» JOB
Your copy should hold exactly the lines from the one containing "Reconstruct this image" to the one containing "return dd, v", inclusive, with no pictures.
BEGIN INPUT DATA
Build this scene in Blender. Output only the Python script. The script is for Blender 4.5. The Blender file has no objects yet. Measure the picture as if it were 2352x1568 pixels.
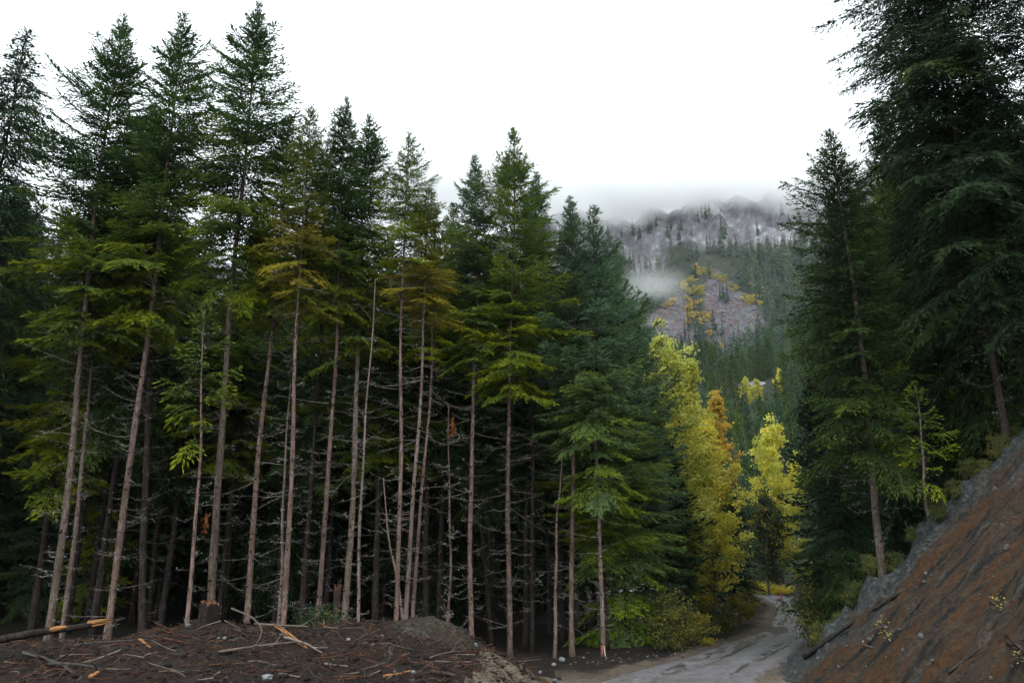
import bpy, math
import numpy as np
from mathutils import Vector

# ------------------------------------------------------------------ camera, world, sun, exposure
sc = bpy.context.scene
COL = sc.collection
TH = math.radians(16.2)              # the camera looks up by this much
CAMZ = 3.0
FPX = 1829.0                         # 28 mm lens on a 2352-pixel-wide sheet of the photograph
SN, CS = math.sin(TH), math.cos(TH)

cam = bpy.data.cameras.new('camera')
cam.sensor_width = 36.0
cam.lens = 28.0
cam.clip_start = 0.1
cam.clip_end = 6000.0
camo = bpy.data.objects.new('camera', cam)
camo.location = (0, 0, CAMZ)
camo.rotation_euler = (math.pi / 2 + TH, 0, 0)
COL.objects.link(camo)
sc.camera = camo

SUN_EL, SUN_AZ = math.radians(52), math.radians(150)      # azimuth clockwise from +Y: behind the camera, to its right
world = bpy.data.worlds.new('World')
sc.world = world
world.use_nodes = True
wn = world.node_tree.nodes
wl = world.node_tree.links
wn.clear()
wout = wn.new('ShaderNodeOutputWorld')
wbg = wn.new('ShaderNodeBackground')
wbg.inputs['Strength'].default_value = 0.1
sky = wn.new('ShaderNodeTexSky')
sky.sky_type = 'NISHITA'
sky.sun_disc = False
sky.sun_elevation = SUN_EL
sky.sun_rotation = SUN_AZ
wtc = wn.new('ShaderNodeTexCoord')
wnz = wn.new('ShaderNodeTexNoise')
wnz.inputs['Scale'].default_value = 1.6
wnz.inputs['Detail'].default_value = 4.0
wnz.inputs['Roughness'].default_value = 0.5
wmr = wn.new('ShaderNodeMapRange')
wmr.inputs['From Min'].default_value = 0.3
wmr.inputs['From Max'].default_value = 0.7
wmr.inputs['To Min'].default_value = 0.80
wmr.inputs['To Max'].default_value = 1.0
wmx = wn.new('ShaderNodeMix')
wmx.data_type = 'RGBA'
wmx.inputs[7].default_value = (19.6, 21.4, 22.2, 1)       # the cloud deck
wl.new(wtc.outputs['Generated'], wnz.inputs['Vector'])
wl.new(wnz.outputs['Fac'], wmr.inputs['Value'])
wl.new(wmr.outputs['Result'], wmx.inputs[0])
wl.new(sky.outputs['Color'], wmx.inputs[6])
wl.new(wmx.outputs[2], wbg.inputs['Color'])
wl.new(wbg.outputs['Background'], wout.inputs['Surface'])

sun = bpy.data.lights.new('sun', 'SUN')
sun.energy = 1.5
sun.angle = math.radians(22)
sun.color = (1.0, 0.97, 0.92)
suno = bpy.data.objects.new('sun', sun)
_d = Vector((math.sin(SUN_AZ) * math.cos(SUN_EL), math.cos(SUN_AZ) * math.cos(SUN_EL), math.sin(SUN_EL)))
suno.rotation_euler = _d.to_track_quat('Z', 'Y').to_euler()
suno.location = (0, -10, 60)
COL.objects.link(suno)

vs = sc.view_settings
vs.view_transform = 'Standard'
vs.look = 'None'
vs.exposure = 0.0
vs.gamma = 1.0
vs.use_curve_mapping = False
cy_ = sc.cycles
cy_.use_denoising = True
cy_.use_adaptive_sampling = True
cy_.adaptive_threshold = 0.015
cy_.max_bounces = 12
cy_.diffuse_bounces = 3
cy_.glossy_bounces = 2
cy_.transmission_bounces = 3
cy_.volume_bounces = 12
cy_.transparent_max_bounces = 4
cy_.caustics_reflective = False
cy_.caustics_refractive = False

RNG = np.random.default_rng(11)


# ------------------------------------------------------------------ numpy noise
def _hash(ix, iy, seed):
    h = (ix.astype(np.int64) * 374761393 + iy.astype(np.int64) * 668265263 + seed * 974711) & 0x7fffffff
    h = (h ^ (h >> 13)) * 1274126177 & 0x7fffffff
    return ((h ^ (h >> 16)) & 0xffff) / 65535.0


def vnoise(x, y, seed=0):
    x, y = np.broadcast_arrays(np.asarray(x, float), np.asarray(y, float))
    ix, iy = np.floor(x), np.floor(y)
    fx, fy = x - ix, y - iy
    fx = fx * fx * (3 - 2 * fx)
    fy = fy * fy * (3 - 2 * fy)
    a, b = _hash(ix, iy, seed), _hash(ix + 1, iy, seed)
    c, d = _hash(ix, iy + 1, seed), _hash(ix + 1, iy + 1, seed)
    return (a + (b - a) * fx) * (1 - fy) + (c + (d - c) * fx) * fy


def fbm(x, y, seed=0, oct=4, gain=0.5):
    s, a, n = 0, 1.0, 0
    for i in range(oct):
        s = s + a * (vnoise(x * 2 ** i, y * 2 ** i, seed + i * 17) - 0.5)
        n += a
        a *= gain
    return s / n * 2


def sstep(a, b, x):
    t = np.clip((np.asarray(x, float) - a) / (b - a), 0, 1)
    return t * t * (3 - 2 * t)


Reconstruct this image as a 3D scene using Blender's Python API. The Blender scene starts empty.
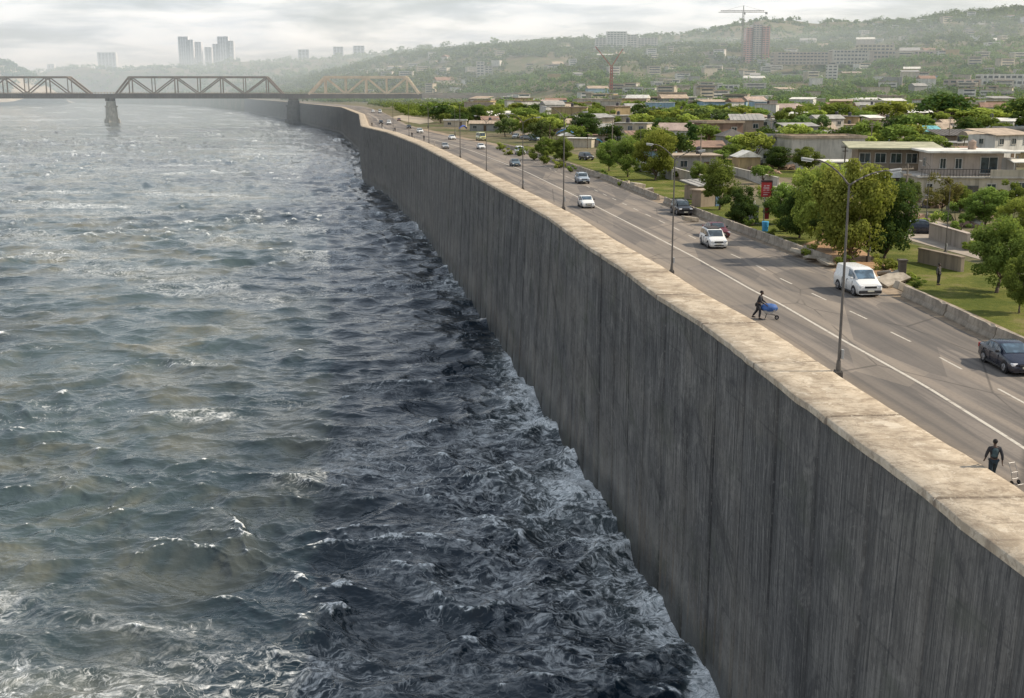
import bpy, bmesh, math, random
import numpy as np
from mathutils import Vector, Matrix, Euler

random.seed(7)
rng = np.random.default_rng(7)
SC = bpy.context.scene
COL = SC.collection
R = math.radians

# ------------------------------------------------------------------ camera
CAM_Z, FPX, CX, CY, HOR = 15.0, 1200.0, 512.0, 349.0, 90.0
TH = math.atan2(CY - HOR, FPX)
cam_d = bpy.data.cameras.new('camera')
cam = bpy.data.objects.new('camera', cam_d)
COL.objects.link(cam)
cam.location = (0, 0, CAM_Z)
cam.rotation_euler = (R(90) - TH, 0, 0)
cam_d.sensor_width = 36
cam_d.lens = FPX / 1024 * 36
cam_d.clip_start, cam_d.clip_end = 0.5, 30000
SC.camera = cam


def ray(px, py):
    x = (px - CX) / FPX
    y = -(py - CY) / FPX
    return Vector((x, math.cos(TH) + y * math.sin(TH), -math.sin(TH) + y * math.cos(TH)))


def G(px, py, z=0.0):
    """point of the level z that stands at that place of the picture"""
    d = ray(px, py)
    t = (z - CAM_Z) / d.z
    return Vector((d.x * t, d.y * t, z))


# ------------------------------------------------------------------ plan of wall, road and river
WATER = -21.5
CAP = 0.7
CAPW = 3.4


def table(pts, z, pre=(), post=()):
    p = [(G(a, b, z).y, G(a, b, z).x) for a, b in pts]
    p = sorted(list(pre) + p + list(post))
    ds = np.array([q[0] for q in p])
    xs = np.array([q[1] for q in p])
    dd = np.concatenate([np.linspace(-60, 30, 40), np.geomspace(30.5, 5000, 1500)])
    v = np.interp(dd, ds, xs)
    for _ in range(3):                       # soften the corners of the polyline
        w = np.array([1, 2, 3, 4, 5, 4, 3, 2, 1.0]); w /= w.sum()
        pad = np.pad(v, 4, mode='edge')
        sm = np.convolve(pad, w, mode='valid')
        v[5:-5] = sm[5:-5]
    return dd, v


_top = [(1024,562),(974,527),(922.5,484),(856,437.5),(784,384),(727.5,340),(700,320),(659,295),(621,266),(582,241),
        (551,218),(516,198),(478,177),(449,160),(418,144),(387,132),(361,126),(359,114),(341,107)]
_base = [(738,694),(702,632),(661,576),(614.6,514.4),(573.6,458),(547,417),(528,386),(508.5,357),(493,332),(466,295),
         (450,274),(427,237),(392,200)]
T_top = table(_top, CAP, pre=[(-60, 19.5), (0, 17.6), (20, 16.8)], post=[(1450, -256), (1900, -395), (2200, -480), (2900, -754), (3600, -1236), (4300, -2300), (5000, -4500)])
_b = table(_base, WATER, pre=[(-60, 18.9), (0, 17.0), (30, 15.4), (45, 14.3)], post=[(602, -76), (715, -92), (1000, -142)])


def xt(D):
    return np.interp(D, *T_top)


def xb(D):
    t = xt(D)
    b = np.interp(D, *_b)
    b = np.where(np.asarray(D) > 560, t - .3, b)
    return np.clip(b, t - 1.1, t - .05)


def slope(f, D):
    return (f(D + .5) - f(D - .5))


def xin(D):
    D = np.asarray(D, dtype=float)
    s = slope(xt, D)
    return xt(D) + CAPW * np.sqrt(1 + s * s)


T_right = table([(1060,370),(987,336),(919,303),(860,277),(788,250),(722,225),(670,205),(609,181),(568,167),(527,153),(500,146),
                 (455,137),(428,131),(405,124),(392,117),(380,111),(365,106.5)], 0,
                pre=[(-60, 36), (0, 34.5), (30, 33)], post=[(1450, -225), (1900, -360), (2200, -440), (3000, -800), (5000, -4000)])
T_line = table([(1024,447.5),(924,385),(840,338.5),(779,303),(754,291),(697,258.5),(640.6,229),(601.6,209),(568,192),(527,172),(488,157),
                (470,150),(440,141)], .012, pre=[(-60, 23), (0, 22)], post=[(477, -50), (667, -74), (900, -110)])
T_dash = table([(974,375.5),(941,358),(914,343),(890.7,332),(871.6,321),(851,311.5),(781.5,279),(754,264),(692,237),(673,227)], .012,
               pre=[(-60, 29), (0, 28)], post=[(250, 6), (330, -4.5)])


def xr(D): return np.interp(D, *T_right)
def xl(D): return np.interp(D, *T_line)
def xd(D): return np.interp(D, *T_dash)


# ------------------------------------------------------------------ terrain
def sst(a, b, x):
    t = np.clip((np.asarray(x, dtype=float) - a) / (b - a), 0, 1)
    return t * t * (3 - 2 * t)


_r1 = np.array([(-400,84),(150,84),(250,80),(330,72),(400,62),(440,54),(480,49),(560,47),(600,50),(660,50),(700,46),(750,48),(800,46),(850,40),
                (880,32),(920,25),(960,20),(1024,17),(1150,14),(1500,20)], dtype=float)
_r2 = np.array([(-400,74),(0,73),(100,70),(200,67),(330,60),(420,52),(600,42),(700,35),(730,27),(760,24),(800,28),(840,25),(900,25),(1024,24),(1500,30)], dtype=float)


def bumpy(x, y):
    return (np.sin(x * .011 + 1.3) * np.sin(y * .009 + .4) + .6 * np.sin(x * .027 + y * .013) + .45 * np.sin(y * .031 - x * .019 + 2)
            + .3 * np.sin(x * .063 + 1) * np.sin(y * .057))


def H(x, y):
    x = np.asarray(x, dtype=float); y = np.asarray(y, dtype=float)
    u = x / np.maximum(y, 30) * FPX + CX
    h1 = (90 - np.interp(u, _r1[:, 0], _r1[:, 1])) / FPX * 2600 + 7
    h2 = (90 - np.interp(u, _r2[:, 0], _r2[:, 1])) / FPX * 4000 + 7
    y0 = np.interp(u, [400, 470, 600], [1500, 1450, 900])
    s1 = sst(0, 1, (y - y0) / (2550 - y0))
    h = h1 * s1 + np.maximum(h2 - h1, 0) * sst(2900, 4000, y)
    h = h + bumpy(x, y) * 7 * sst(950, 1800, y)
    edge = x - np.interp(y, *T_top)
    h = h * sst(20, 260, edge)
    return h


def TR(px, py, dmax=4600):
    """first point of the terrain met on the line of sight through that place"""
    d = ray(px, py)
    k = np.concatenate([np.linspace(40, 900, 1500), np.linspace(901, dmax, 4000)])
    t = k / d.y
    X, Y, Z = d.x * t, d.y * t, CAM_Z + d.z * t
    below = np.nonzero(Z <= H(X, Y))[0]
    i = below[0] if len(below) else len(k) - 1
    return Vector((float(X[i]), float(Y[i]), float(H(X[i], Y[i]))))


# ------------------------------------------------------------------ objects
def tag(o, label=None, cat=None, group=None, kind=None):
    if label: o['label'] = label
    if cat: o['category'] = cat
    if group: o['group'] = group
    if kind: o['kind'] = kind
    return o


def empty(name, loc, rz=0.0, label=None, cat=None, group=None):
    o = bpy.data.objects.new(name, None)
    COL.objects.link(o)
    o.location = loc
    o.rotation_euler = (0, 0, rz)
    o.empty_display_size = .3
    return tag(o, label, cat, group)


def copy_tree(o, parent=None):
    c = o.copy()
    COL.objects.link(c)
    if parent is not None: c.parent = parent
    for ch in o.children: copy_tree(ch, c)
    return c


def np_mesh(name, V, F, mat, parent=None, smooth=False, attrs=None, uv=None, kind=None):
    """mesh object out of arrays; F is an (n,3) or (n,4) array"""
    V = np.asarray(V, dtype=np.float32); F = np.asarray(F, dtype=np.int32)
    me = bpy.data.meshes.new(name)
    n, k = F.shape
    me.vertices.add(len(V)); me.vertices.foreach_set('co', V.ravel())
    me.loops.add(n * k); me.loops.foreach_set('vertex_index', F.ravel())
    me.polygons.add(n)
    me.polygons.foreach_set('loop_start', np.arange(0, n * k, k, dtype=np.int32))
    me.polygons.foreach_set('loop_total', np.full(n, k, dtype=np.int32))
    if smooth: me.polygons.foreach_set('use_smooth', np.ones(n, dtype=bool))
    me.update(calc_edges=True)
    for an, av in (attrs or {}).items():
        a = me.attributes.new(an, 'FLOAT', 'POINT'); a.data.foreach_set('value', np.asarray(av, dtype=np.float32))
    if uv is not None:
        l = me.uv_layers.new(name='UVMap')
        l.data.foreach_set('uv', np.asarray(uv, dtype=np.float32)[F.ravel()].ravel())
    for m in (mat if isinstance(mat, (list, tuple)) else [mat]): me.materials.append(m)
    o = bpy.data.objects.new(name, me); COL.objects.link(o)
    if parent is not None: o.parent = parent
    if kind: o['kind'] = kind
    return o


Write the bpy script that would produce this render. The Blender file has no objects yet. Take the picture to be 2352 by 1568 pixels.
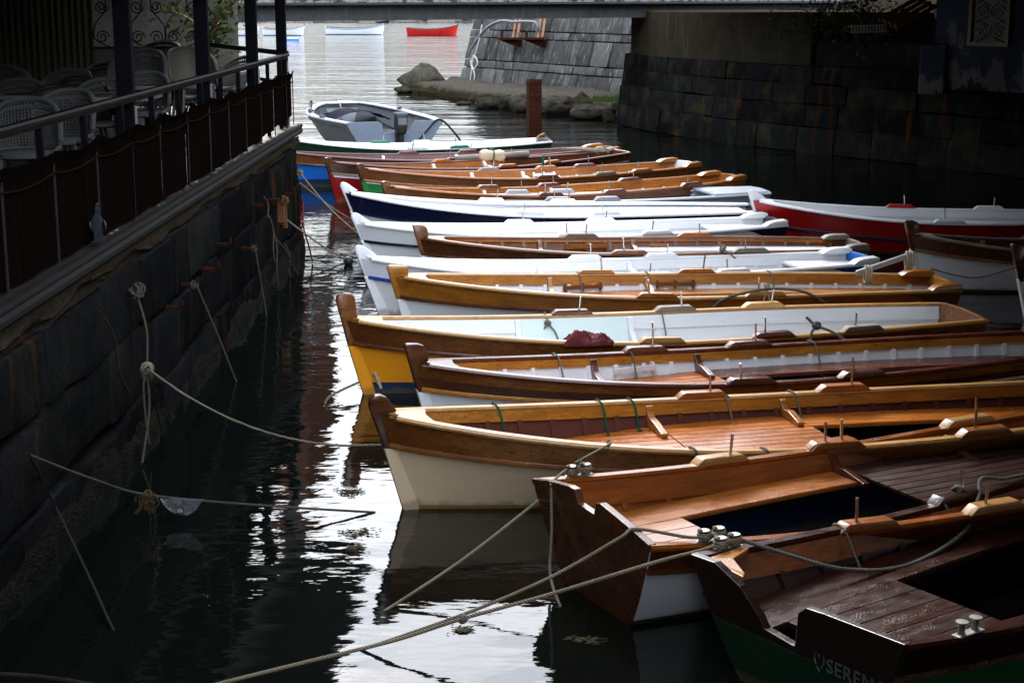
END INPUT DATA
» IN RESPONSE
Reconstruct this image as a 3D scene using Blender's Python API. The Blender scene starts empty.
import bpy, bmesh, math, random
import numpy as np
from mathutils import Vector, Matrix, Euler

random.seed(7)
rng = np.random.default_rng(7)
SC = bpy.context.scene
COL = SC.collection
R = math.radians

# ------------------------------------------------------------------ camera
CAM_Z, FPX, CX, CY, HOR = 15.0, 1200.0, 512.0, 349.0, 90.0
TH = math.atan2(CY - HOR, FPX)
cam_d = bpy.data.cameras.new('camera')
cam = bpy.data.objects.new('camera', cam_d)
COL.objects.link(cam)
cam.location = (0, 0, CAM_Z)
cam.rotation_euler = (R(90) - TH, 0, 0)
cam_d.sensor_width = 36
cam_d.lens = FPX / 1024 * 36
cam_d.clip_start, cam_d.clip_end = 0.5, 30000
SC.camera = cam


def ray(px, py):
    x = (px - CX) / FPX
    y = -(py - CY) / FPX
    return Vector((x, math.cos(TH) + y * math.sin(TH), -math.sin(TH) + y * math.cos(TH)))


def G(px, py, z=0.0):
    """point of the level z that stands at that place of the picture"""
    d = ray(px, py)
    t = (z - CAM_Z) / d.z
    return Vector((d.x * t, d.y * t, z))


# ------------------------------------------------------------------ plan of wall, road and river
WATER = -21.5
CAP = 0.7
CAPW = 3.4


def table(pts, z, pre=(), post=()):
    p = [(G(a, b, z).y, G(a, b, z).x) for a, b in pts]
    p = sorted(list(pre) + p + list(post))
    ds = np.array([q[0] for q in p])
    xs = np.array([q[1] for q in p])
    dd = np.concatenate([np.linspace(-60, 30, 40), np.geomspace(30.5, 5000, 1500)])
    v = np.interp(dd, ds, xs)
    for _ in range(3):                       # soften the corners of the polyline
        w = np.array([1, 2, 3, 4, 5, 4, 3, 2, 1.0]); w /= w.sum()
        pad = np.pad(v, 4, mode='edge')
        sm = np.convolve(pad, w, mode='valid')
        v[5:-5] = sm[5:-5]
    return dd, v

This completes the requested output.